[start]

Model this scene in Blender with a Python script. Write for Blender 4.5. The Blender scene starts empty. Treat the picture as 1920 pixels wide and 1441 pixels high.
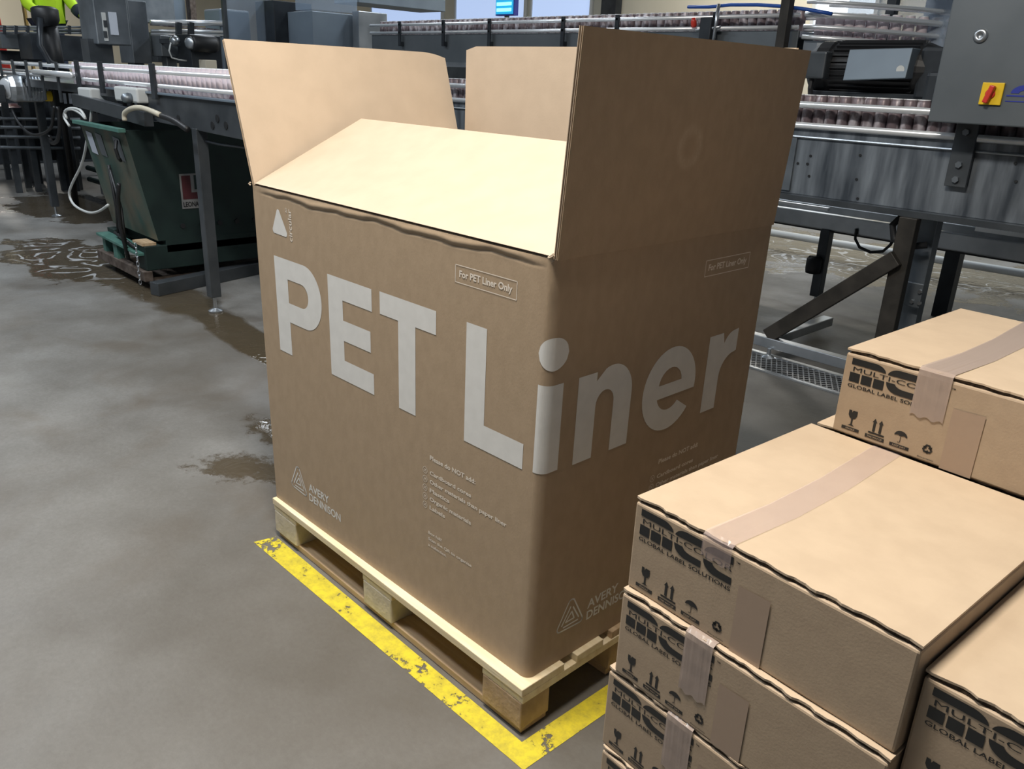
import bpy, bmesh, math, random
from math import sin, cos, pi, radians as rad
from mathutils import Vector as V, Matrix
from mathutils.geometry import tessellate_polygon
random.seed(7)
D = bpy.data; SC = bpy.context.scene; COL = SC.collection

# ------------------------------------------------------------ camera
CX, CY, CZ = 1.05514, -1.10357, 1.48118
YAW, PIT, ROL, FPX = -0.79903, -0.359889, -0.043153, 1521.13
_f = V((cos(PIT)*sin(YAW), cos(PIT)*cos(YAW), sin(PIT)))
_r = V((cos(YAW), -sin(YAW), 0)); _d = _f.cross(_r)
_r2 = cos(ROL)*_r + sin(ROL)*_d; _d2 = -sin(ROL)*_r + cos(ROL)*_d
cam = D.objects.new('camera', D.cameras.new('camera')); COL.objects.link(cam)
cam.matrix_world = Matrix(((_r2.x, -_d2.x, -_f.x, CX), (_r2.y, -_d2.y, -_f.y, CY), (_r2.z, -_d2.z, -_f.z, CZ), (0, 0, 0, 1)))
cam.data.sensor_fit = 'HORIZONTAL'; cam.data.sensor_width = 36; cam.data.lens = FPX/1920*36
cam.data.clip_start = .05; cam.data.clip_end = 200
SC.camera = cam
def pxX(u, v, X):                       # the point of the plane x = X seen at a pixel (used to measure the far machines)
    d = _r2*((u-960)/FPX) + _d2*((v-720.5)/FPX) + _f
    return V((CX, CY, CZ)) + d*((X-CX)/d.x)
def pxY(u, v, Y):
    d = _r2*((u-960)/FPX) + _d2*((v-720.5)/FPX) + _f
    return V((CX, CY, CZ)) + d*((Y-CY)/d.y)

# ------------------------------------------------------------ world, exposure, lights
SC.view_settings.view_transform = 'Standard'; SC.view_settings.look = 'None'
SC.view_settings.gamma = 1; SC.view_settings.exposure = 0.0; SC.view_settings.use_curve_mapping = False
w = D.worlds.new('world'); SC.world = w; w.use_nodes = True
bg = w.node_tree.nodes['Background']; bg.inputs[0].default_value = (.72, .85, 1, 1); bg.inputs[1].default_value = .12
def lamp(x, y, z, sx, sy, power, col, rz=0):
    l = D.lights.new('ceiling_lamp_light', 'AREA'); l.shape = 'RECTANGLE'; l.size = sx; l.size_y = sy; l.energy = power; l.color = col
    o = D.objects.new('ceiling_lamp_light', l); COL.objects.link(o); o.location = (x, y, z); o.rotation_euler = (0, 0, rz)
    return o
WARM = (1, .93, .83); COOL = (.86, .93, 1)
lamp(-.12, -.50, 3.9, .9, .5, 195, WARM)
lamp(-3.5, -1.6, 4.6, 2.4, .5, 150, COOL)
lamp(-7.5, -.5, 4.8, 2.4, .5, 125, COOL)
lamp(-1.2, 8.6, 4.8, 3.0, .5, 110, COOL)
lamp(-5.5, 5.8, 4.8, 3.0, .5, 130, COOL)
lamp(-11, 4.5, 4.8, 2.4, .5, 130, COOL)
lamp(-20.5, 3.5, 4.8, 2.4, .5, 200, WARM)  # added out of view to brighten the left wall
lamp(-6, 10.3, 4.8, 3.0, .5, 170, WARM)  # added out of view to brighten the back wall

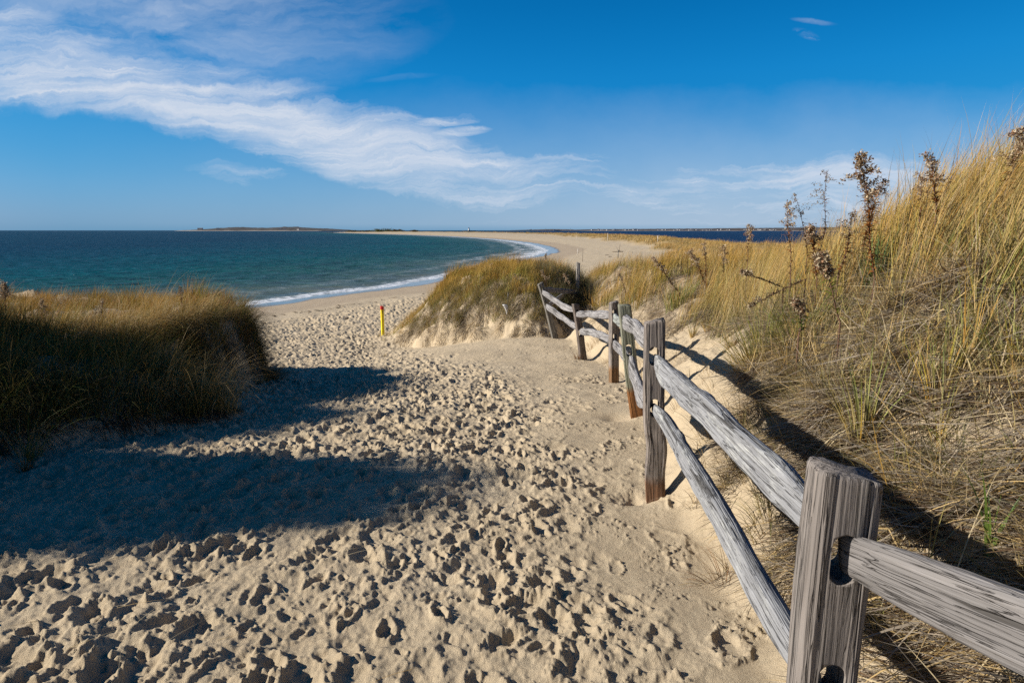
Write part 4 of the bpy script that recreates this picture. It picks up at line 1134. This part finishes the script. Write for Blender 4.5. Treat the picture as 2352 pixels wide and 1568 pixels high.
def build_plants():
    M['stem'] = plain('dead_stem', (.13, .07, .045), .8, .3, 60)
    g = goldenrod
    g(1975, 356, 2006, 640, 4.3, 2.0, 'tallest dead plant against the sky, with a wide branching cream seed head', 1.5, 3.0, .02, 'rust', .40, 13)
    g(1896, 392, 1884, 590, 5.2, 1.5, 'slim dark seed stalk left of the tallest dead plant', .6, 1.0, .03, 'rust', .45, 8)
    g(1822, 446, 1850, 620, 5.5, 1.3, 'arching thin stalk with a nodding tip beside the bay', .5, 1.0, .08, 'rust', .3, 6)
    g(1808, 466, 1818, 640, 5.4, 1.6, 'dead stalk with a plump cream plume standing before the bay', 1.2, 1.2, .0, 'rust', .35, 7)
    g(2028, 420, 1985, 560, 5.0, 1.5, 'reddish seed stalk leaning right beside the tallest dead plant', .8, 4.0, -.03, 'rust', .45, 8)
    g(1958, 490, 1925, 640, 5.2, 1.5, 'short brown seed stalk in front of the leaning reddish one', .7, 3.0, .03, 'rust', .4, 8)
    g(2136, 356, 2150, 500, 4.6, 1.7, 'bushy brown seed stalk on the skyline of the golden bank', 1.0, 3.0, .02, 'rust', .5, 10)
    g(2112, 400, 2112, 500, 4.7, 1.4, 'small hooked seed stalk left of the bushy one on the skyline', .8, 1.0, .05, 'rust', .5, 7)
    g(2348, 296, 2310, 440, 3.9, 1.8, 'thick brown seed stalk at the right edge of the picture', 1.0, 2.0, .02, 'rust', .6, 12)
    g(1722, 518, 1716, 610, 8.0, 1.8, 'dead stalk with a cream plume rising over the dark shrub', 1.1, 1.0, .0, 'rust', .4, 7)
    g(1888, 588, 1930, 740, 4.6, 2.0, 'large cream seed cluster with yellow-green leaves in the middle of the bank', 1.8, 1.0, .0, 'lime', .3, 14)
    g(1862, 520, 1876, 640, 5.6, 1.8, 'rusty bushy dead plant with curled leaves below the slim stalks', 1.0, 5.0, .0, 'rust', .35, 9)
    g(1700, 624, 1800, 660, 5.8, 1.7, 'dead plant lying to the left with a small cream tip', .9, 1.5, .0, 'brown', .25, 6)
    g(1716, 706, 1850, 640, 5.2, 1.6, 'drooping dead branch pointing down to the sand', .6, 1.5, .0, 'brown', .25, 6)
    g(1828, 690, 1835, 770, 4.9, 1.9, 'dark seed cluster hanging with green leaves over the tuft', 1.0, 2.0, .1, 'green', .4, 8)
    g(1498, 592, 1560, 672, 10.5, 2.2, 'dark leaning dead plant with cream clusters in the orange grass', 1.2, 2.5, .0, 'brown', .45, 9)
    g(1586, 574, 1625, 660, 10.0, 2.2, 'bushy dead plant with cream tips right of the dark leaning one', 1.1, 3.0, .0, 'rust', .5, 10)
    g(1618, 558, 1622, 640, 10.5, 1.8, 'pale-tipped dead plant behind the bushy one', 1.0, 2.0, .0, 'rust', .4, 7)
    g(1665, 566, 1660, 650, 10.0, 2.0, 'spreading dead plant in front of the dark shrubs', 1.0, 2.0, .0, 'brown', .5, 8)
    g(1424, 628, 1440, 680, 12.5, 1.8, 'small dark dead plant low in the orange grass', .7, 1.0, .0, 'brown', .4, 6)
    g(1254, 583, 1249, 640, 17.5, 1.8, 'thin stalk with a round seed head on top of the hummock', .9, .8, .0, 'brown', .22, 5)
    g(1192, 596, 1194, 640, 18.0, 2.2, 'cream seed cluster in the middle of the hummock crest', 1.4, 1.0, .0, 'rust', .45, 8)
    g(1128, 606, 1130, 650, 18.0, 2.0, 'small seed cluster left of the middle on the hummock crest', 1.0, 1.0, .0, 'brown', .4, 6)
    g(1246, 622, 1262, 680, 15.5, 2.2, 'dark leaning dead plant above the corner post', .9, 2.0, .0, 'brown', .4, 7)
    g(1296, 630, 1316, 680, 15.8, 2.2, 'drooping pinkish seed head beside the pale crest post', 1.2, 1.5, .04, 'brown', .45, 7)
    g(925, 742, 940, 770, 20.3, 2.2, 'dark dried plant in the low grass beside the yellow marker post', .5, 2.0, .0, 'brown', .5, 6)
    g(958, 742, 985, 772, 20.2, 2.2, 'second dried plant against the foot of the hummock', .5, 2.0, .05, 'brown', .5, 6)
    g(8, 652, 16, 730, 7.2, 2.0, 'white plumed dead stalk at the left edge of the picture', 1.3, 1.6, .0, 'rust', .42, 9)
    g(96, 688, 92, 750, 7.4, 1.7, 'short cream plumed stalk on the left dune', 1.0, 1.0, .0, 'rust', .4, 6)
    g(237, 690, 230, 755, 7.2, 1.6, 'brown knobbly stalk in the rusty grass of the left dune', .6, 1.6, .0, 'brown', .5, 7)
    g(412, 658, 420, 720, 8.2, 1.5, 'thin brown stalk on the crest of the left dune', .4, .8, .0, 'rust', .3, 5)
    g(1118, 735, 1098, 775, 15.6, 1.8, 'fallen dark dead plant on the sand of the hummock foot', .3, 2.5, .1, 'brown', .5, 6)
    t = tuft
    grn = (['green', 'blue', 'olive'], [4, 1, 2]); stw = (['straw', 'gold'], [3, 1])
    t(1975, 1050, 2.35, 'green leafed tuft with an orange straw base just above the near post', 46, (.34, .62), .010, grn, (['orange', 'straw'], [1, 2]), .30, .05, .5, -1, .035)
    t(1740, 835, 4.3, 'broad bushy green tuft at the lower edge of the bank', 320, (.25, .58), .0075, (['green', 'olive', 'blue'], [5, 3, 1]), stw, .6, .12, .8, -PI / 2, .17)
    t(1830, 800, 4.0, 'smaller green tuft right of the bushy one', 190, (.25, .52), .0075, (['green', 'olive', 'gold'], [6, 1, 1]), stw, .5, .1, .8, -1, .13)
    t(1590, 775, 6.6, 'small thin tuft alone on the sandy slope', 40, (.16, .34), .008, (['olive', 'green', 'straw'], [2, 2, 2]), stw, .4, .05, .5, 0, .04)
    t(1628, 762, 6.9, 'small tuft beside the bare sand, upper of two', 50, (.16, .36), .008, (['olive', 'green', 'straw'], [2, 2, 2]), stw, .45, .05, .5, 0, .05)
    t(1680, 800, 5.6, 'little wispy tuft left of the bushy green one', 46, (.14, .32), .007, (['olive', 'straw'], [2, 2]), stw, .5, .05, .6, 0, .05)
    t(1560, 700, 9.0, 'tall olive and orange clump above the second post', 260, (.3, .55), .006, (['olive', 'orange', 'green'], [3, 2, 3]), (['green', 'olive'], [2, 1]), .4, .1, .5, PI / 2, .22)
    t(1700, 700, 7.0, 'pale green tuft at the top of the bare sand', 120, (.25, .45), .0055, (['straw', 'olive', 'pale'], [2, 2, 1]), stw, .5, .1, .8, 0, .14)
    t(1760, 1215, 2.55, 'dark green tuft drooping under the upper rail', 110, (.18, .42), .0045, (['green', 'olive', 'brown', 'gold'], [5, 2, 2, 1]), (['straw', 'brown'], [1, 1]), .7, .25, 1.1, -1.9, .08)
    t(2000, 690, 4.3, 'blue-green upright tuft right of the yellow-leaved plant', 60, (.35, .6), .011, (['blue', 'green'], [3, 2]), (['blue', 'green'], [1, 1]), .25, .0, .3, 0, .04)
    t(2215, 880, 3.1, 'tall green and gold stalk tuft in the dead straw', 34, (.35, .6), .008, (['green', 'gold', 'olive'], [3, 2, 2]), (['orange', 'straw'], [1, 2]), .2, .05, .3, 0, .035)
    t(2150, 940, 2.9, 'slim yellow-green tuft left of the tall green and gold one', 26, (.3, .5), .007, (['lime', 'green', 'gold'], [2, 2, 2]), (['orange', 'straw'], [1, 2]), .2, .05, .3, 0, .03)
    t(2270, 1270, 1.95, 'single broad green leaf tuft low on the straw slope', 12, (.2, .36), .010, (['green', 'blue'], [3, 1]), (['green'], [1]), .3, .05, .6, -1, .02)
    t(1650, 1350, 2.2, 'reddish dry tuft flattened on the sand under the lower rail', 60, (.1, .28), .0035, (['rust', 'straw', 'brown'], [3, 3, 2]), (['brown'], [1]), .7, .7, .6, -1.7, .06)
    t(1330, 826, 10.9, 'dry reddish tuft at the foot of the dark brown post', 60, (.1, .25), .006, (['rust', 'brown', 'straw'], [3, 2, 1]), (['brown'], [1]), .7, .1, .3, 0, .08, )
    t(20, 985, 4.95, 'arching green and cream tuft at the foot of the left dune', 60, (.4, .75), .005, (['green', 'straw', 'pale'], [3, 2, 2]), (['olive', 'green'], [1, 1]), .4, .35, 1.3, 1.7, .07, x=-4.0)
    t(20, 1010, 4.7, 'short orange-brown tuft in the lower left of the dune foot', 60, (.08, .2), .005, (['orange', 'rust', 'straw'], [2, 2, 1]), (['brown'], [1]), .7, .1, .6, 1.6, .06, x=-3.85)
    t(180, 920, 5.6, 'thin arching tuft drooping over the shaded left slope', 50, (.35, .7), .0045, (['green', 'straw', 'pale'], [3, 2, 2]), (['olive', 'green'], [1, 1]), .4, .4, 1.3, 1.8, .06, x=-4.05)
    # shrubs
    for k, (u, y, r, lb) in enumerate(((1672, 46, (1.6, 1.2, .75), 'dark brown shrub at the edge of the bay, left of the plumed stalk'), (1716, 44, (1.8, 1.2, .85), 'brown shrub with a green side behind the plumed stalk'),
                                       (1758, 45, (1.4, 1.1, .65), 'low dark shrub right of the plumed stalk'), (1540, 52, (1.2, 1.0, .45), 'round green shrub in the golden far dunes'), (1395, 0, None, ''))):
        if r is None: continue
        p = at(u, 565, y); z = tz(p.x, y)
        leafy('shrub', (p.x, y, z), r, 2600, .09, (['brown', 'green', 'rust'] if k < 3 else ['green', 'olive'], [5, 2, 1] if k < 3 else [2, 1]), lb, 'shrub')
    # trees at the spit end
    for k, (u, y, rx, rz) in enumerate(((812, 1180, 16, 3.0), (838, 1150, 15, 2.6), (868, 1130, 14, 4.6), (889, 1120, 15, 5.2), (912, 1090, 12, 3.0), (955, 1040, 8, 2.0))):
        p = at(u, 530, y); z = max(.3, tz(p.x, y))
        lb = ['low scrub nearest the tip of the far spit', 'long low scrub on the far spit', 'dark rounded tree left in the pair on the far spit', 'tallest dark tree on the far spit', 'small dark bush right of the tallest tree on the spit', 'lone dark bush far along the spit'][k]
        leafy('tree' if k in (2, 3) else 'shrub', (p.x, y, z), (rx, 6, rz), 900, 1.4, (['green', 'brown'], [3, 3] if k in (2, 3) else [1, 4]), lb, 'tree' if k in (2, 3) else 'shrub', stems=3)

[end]

* _WHAT THE EXERCISE ASKS_
Repeat the records above exactly, from the first line through the line that contains "return V((CX, CY, CZ)) + d*((Y-CY)/d.y)", and leave out the pictures.

* _EXERCISE OUTPUT_
Model this scene in Blender with a Python script. Write for Blender 4.5. The Blender scene starts empty. Treat the picture as 1920 pixels wide and 1441 pixels high.
import bpy, bmesh, math, random
from math import sin, cos, pi, radians as rad
from mathutils import Vector as V, Matrix
from mathutils.geometry import tessellate_polygon
random.seed(7)
D = bpy.data; SC = bpy.context.scene; COL = SC.collection

# ------------------------------------------------------------ camera
CX, CY, CZ = 1.05514, -1.10357, 1.48118
YAW, PIT, ROL, FPX = -0.79903, -0.359889, -0.043153, 1521.13
_f = V((cos(PIT)*sin(YAW), cos(PIT)*cos(YAW), sin(PIT)))
_r = V((cos(YAW), -sin(YAW), 0)); _d = _f.cross(_r)
_r2 = cos(ROL)*_r + sin(ROL)*_d; _d2 = -sin(ROL)*_r + cos(ROL)*_d
cam = D.objects.new('camera', D.cameras.new('camera')); COL.objects.link(cam)
cam.matrix_world = Matrix(((_r2.x, -_d2.x, -_f.x, CX), (_r2.y, -_d2.y, -_f.y, CY), (_r2.z, -_d2.z, -_f.z, CZ), (0, 0, 0, 1)))
cam.data.sensor_fit = 'HORIZONTAL'; cam.data.sensor_width = 36; cam.data.lens = FPX/1920*36
cam.data.clip_start = .05; cam.data.clip_end = 200
SC.camera = cam
def pxX(u, v, X):                       # the point of the plane x = X seen at a pixel (used to measure the far machines)
    d = _r2*((u-960)/FPX) + _d2*((v-720.5)/FPX) + _f
    return V((CX, CY, CZ)) + d*((X-CX)/d.x)
def pxY(u, v, Y):
    d = _r2*((u-960)/FPX) + _d2*((v-720.5)/FPX) + _f
    return V((CX, CY, CZ)) + d*((Y-CY)/d.y)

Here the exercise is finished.